Pelos Trilhos de Adriano


Brevemente actualizaremos o blogue com as observações sobre

esta obra magistral de Yourcenar.

segunda-feira, 28 de março de 2011

Palavras de Mulheres


Reparámos, por acaso, que em mais de um ano de conversas nocturnas sobre livros e autores, não tínhamos ainda discutido qualquer obra escrita por uma mulher. A fim de repararmos tal lacuna, resolvemos adoptar como critério de selecção de futuras obras o da sua autoria. Assim, eis-nos num frio serão de Dezembro, debruçados sobre o romance inaugural do desfile de muitos assinados por mulheres escritoras.

HERTA MULLER - Tudo o que eu tenho trago comigo

Dezembro de 2010

Concordámos que esta obra não será a leitura mais 'adequada' à quadra natalícia, onde cabem melhor contos senão felizes, pelo menos inspiradores, daqueles que deixam espaço ao sonho e à esperança.
Mas é de crueza, de frialdade e da precariedade da vida de que Herta Muller nos dá conta neste seu romance.
Onde? Num campo de trabalho russo.
Quando? No pós-guerra.
Quem? Um jovem pertencente à minoria alemã da Roménia.
O Quê? Enfrenta o seu destino.
Como? ... Como sempre frisamos, os comentários e as citações que aqui partilhamos pretendem suscitar a curiosidade, não resolver a leitura; assim, o 'como' desta história é o que cada leitor descobrir, porque nunca descobrimos exactamente o mesmo.

De qualquer forma, e em jeito de síntese, a leitura de Tudo o que eu tenho trago comigo deixa-nos um sabor metálico na ponta dos dedos, um frio siberiano na pele, um nó no estômago e uma ideia algo incómoda - o horror pode gerar beleza. Mas isso só alguns espíritos - como o de Herta Muller - conseguem.


«Peguei nele na mão e acariciei-lhe a barriga. Ele bufou e mordeu-me o dedo mindinho. Não largava, Então, vi sangue. Então, apertei o polegar e o indicador , acho que com toda a força, e foi no pescoço. (...) O gatinho, porque estava morto, tinha-me apanhado a matar. Que não tenha havido intenção, só piorava as coisas. A ternura monstruosa enreda-se na culpa de forma diferente da crueldade intencionada. Mais profunda. E mais longamente. (...)


A citação ilustrará (ou nem por isso?!) as sensações orgânicas descritas anteriormente para caracterizarem esta experiência de leitura, mas caso não bastem registam-se os títulos de alguns capítulos do romance: 'Cimento'; 'As mulheres da cal'; Das pessoas severas'; Choupos negros'; 'Do anjo da fome'; 'Aguardente de carvão de pedra'; Do carvão'; 'Da areia amarela'; 'Tijolos de escória'; 'Dos tédios'; A gente vive.

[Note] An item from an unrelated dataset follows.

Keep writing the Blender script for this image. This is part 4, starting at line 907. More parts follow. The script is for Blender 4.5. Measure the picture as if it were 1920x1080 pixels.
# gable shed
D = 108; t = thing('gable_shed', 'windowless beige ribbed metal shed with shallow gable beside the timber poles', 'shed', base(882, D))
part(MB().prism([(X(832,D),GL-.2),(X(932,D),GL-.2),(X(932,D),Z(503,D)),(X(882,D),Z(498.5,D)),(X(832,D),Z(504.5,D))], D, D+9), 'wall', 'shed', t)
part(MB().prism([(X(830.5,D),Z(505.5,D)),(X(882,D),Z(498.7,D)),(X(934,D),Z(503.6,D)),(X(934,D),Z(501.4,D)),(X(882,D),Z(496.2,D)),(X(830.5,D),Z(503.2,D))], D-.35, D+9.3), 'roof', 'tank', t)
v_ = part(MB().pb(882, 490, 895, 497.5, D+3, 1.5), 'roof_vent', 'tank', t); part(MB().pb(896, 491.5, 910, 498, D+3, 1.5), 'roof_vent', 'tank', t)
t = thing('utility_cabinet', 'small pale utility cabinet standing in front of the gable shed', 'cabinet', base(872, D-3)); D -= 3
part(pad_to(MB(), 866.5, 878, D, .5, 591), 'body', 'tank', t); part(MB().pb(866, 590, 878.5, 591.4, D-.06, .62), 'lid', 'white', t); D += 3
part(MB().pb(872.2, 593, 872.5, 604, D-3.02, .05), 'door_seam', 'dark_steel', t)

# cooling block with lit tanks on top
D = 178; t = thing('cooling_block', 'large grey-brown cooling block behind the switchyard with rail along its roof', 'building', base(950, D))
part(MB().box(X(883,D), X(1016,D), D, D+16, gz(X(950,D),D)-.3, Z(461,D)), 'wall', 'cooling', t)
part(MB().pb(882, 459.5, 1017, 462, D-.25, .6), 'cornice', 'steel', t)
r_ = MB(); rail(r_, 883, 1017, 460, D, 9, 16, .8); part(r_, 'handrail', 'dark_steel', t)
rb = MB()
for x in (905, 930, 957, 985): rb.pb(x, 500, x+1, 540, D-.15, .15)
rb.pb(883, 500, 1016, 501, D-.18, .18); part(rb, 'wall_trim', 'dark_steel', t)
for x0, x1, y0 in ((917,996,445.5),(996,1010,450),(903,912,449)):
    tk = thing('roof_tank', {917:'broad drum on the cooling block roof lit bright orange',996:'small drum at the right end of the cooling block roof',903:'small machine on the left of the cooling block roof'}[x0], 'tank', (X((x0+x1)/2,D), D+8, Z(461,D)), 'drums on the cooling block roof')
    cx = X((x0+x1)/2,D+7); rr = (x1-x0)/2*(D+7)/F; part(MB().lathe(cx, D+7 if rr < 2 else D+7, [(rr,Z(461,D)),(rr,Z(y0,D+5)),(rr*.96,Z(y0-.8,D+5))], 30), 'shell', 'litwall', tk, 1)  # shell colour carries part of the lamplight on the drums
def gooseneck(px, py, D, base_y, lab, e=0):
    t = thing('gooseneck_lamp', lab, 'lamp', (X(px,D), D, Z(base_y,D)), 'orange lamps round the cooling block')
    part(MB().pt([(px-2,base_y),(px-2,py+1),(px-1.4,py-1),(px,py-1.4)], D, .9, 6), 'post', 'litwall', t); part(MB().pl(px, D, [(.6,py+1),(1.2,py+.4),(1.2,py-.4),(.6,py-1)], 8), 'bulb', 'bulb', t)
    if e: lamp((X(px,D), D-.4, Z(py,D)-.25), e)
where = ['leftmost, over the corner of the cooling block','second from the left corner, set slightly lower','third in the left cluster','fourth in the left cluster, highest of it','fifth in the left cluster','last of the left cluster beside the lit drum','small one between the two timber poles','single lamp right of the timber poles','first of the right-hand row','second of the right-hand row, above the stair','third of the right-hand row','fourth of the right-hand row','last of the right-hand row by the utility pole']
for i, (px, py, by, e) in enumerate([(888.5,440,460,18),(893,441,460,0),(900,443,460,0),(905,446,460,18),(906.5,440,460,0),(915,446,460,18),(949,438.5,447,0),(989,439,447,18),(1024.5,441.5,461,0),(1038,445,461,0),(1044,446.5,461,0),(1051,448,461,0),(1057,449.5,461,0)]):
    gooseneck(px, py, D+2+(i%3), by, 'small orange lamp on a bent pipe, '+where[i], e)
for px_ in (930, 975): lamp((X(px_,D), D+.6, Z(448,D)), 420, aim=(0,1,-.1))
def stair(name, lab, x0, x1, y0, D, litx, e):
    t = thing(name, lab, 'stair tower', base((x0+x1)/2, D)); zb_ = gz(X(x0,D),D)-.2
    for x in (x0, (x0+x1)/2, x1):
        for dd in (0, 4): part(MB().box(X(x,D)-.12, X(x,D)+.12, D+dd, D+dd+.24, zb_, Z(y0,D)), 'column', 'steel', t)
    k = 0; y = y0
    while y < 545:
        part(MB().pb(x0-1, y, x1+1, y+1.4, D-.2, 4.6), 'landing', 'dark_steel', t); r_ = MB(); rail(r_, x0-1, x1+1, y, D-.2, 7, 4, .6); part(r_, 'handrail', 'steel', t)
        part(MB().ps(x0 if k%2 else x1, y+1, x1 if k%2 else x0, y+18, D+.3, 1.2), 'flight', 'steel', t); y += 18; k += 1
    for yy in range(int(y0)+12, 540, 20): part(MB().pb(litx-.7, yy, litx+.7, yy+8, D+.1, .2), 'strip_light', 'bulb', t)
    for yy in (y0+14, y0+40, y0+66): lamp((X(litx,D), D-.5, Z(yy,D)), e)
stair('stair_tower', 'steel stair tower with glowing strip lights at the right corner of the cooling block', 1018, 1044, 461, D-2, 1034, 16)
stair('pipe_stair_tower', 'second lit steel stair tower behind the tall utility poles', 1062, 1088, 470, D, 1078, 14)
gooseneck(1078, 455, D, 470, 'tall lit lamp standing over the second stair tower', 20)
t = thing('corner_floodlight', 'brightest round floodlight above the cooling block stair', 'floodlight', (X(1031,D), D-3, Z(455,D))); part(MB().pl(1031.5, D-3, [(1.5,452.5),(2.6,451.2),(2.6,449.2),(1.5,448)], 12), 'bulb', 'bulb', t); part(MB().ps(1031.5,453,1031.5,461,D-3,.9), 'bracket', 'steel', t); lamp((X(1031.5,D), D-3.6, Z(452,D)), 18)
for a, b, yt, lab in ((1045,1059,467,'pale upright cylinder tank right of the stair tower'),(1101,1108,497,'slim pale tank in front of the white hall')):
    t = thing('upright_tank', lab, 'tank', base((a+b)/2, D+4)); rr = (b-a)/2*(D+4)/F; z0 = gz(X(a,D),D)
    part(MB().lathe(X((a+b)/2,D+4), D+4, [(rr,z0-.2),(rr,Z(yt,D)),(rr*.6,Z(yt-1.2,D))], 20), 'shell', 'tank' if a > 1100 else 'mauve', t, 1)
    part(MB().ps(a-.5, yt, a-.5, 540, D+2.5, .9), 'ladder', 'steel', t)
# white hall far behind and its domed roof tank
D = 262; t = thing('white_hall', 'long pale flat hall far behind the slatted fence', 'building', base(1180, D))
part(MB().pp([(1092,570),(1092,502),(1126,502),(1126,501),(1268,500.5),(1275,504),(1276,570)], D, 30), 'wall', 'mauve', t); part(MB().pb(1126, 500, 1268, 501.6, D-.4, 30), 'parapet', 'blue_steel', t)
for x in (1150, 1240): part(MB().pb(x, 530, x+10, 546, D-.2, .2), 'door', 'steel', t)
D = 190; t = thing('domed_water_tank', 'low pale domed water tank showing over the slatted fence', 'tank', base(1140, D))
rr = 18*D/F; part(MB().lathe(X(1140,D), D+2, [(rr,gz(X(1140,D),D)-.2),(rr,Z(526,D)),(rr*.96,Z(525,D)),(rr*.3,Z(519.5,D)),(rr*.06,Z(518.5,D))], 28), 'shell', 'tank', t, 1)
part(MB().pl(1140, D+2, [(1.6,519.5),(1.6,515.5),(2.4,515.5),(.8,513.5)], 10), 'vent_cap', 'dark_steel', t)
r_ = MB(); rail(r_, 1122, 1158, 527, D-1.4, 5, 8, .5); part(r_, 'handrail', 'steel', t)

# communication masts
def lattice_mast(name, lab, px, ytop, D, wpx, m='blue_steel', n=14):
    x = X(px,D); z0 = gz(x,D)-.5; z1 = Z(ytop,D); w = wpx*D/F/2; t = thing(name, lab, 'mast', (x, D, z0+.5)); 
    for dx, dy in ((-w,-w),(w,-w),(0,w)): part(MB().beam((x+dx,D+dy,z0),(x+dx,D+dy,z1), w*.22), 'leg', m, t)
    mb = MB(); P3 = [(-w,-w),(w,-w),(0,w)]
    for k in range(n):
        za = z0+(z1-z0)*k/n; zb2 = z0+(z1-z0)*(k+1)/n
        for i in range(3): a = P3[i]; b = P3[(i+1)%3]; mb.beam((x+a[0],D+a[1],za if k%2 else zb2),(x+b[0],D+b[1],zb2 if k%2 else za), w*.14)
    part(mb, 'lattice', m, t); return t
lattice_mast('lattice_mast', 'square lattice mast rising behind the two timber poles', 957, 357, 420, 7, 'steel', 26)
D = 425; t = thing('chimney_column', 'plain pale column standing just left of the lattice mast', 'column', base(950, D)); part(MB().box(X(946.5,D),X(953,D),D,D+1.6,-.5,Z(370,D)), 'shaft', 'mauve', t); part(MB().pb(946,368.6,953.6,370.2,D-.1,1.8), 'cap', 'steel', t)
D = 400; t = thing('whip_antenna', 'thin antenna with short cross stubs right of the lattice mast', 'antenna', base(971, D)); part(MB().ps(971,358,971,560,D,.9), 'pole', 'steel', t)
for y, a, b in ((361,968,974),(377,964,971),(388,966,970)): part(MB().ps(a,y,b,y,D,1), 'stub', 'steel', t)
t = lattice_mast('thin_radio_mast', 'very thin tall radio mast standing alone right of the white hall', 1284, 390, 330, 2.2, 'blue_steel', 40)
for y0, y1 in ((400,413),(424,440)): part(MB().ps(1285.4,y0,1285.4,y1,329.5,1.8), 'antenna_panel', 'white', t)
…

Vive só uma vez'; 'O beijo de lata'; etc.

No entanto, também há um assomo de humanidade de quando em vez, por mais duro e agreste que seja o contexto onde essa humanidade acontece: «Uma pessoa pode transformar-se num monstro quando deixa de chorar. O que me impede de sê-lo, se é que já não o sou há muito tempo, não é muita coisa, quando muito a frase: Eu sei que voltas.»

Voltaremos também nós, já em 2011...
Até lá, boas leituras! Bom ano novo!